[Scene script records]
□ □ □
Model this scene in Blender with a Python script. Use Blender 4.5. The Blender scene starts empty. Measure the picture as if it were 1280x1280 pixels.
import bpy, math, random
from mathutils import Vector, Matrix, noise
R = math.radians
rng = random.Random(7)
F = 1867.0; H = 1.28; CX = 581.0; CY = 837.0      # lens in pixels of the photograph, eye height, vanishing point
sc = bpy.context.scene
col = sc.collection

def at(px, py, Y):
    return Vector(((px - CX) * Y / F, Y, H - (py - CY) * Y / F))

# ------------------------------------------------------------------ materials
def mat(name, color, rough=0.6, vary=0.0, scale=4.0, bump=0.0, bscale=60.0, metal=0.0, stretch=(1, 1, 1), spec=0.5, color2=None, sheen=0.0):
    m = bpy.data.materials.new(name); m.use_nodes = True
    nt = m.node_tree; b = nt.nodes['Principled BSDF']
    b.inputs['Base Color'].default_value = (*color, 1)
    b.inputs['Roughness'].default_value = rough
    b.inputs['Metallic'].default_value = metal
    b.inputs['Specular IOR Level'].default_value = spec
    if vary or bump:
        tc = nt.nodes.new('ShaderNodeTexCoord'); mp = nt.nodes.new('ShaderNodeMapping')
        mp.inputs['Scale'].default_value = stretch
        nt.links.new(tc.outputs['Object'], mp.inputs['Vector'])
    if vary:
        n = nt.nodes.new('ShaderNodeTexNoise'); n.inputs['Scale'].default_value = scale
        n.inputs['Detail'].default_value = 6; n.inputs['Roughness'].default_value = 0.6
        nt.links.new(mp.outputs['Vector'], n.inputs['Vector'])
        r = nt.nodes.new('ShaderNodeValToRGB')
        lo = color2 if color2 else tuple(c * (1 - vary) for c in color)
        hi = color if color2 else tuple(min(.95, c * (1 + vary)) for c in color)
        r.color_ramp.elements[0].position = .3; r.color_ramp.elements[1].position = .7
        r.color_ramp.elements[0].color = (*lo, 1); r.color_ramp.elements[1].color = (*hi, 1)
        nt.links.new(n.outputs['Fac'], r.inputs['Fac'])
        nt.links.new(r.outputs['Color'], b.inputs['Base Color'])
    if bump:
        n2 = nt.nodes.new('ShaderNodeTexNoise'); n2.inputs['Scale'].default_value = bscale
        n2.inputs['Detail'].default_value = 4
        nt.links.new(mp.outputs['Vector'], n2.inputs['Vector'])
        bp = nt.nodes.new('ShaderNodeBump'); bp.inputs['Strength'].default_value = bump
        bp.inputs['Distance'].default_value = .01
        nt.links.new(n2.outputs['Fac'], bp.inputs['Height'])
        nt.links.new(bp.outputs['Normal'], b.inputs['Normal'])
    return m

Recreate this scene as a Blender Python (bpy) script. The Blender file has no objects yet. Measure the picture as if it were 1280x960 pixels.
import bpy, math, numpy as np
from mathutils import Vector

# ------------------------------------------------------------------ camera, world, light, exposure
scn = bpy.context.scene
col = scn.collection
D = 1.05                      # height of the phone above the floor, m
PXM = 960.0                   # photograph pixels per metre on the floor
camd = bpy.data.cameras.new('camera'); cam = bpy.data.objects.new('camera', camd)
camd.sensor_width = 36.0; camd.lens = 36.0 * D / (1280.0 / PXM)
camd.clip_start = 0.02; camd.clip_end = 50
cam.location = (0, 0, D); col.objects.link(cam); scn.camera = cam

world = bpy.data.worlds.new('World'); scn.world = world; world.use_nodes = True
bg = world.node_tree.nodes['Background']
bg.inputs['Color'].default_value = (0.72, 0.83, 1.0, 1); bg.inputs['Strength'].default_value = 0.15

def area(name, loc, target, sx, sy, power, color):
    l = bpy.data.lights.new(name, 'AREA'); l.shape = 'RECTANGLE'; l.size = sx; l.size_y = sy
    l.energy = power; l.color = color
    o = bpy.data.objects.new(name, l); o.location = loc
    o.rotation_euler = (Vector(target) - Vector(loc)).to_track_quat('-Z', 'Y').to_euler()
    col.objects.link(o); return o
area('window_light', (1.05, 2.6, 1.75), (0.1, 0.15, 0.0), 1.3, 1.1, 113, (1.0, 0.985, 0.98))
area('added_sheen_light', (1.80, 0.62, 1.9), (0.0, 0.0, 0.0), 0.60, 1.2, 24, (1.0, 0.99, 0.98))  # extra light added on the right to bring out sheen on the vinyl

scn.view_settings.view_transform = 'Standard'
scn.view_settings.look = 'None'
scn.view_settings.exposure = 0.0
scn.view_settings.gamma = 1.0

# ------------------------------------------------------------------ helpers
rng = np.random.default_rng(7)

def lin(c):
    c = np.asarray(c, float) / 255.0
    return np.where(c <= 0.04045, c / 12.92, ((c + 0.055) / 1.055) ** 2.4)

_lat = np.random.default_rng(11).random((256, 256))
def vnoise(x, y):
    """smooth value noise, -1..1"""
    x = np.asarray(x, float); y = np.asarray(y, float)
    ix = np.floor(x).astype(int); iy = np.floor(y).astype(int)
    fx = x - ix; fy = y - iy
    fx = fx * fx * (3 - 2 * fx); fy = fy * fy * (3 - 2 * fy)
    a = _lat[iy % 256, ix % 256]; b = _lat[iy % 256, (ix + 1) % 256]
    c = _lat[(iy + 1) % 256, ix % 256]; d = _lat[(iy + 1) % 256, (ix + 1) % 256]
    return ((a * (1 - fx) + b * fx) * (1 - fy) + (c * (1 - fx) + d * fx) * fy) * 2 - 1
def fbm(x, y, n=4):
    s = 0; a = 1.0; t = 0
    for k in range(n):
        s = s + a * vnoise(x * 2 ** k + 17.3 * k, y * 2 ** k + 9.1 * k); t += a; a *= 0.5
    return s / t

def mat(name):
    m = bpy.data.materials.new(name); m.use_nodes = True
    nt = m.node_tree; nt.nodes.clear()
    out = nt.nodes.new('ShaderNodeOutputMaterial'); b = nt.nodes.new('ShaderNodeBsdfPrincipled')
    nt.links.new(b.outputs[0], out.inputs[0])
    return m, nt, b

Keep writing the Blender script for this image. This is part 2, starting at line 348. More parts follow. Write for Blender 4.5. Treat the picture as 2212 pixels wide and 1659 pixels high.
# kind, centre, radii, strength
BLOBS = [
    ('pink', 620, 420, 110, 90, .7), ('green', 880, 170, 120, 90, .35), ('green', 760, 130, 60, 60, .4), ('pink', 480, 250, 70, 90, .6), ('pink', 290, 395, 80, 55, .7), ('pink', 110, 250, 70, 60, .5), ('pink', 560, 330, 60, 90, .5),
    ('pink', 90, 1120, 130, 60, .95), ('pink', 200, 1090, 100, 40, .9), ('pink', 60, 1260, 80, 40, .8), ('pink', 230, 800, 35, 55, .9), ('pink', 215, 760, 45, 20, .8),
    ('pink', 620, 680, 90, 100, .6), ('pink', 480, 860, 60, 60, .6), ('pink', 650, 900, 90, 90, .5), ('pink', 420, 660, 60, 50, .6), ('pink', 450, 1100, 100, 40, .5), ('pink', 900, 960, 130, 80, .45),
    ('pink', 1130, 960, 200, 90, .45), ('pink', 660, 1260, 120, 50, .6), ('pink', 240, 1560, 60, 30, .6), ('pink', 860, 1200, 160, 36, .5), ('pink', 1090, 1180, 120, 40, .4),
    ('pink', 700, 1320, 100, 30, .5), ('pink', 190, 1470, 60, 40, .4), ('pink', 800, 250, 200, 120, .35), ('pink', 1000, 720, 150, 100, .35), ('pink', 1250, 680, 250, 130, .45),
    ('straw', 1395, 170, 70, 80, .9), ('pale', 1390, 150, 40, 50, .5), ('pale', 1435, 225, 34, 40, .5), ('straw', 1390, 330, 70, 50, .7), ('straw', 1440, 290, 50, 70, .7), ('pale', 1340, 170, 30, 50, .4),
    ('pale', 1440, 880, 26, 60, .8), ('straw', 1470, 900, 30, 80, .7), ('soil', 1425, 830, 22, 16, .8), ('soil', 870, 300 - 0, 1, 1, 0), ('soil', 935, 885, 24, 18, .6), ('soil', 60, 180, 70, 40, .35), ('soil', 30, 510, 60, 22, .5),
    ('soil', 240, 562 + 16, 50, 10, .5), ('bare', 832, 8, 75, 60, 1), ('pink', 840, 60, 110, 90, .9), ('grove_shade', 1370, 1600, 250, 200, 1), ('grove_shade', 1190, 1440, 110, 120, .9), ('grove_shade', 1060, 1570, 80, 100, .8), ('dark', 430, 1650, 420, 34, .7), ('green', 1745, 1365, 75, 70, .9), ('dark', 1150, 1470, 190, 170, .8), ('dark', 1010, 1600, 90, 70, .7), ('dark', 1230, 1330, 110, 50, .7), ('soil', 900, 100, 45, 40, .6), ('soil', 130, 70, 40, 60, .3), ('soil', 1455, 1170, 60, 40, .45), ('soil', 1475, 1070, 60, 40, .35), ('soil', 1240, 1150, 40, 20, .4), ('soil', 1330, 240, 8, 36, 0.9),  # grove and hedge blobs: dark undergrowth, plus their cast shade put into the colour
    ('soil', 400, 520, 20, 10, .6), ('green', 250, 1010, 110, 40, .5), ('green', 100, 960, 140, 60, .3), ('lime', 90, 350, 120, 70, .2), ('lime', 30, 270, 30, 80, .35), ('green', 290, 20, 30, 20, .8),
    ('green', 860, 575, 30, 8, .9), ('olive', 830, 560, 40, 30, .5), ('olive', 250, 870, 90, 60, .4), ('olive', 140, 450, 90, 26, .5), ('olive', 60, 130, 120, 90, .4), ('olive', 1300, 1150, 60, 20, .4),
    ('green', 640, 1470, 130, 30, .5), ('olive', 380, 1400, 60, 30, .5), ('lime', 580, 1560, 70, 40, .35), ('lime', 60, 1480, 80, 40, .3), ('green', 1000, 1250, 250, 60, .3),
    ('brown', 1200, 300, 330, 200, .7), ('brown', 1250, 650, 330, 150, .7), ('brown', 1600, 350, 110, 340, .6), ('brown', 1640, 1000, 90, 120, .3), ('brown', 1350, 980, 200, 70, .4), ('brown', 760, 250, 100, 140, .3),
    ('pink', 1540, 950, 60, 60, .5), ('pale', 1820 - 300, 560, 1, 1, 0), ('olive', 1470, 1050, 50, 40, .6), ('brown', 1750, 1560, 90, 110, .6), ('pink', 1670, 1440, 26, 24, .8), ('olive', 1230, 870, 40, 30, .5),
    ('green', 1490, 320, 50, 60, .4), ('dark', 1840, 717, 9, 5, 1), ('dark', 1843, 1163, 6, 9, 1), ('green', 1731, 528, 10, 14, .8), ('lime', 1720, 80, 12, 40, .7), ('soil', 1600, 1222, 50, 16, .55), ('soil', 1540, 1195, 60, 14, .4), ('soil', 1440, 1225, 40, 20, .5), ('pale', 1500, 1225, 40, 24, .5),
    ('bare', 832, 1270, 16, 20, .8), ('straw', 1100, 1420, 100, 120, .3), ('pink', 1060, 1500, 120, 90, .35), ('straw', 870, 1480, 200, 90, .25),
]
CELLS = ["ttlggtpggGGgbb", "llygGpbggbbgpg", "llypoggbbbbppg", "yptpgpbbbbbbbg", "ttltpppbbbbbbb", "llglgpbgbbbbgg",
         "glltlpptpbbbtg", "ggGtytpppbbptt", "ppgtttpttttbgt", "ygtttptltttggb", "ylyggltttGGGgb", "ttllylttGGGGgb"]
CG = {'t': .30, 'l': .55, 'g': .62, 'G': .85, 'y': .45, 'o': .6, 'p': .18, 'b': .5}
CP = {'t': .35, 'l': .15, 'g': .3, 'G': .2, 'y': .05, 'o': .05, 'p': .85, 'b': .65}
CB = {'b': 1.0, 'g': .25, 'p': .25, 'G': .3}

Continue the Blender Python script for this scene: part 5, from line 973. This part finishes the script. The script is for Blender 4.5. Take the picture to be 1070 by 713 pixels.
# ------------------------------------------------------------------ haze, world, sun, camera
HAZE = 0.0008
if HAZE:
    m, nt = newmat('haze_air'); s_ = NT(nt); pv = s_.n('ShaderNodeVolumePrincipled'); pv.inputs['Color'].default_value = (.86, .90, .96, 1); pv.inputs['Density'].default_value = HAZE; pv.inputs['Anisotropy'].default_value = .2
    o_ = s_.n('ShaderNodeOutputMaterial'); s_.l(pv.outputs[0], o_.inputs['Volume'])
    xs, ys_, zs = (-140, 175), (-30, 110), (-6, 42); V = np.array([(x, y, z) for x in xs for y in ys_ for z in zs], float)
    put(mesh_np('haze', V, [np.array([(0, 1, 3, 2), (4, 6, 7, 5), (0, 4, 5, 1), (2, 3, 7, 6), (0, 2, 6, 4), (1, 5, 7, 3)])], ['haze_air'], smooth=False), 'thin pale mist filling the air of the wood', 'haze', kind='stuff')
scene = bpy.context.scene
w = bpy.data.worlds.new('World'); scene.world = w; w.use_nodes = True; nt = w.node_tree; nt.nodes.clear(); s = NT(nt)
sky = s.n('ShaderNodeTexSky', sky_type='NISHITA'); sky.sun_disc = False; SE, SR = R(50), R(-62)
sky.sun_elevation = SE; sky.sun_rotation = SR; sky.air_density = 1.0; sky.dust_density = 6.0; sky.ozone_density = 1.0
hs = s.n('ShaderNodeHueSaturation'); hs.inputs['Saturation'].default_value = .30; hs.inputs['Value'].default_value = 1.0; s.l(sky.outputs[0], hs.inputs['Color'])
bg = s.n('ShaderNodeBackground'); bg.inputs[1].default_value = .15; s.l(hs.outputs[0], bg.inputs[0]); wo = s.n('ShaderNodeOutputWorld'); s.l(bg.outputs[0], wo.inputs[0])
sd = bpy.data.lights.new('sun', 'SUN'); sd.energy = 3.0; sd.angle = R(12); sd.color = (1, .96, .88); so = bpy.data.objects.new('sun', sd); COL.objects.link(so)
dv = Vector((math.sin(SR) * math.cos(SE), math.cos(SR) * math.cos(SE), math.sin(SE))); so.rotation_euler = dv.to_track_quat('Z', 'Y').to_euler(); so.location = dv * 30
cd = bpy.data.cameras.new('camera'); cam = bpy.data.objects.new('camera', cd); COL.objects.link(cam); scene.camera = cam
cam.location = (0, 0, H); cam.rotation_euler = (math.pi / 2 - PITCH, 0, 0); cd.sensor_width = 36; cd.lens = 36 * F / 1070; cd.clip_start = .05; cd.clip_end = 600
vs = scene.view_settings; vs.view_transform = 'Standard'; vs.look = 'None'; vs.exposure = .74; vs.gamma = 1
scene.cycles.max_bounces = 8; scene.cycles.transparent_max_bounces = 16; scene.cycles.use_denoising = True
□ □ □
## Task goal
Scan the lines for the string "were". Pick out every line that has it.

## Task result
Model this scene in Blender with a Python script. Use Blender 4.5. The Blender scene starts empty. Measure the picture as if it were 1280x1280 pixels.
Recreate this scene as a Blender Python (bpy) script. The Blender file has no objects yet. Measure the picture as if it were 1280x960 pixels.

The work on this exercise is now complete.